Logiquement, l’adaptation cinématographique d’Atlas Shrugged, qui a finalement vu le jour cette année, ressemble foutrement à un spot d’une heure et demi pour Mitt Romney. L’action a été déplacée en 2016 – l’année de fin du potentiel second mandat d’Obama, même si cet infâme cuistre staliniste n’est jamais cité. L’intrigue reprend les grandes, grandes lignes narratives du roman, sans mettre de côté son discours offensif. Ses acteurs sont des Ken et Barbie interchangeables, strictement inconnus au bataillon, et qui seront de toute façon tous dégagés pour la séquelle du film, à la faveur d’acteurs un tout petit peu plus connus.

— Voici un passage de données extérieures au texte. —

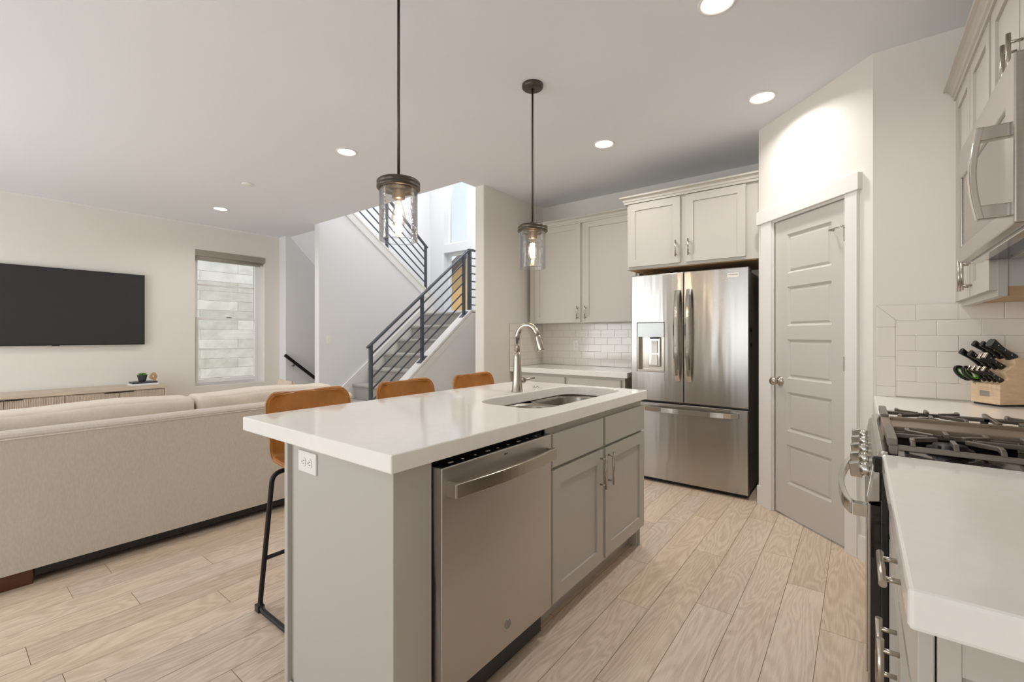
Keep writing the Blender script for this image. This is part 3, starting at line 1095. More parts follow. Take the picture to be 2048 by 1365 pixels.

La première partie d’Atlas Shrugged est la plus ingrate du livre, et donne sans aucune surprise un film plat à en gémir de douleur, où des marionnettes inexpressives ahanent des argumentations économiques ramenées à leur plus simple expression. Passée à la moulinette hollywoodienne, le livre d’Ayn Rand est enfin débarrassé des opinions sulfureuses de son auteur, ou de la crudité de ses formulations. Il peut s’afficher crânement en pub anti-Obama : le second volet, encore plus bourrin politiquement dans son propos, est sorti sur les écrans américains le 12 octobre, moins d’un mois avant l’élection présidentielle. Malgré l’indéniable dynamisme de sa bande-annonce, le film fut boudé par les fans du roman. Quelque part, la morale est sauve. Quelque part.
Deux acteurs de Robocop se cachent dans cette bande-annonce. Sauras-tu les retrouver ?
Autant la lecture d’Ayn Rand submerge par la somme invraisemblable de ses partis pris, dont certains, replacés dans leur contexte, relèvent d’un féminisme hardcore assez sidérant et quasi jouissif, autant la vision du film conforte l’hypothèse développée par Jon Stewart après le discours de Clint Eastwood à une chaise lors de la Convention Républicaine : il existe un Barack Obama et une Amérique que les Républicains sont les seuls à voir.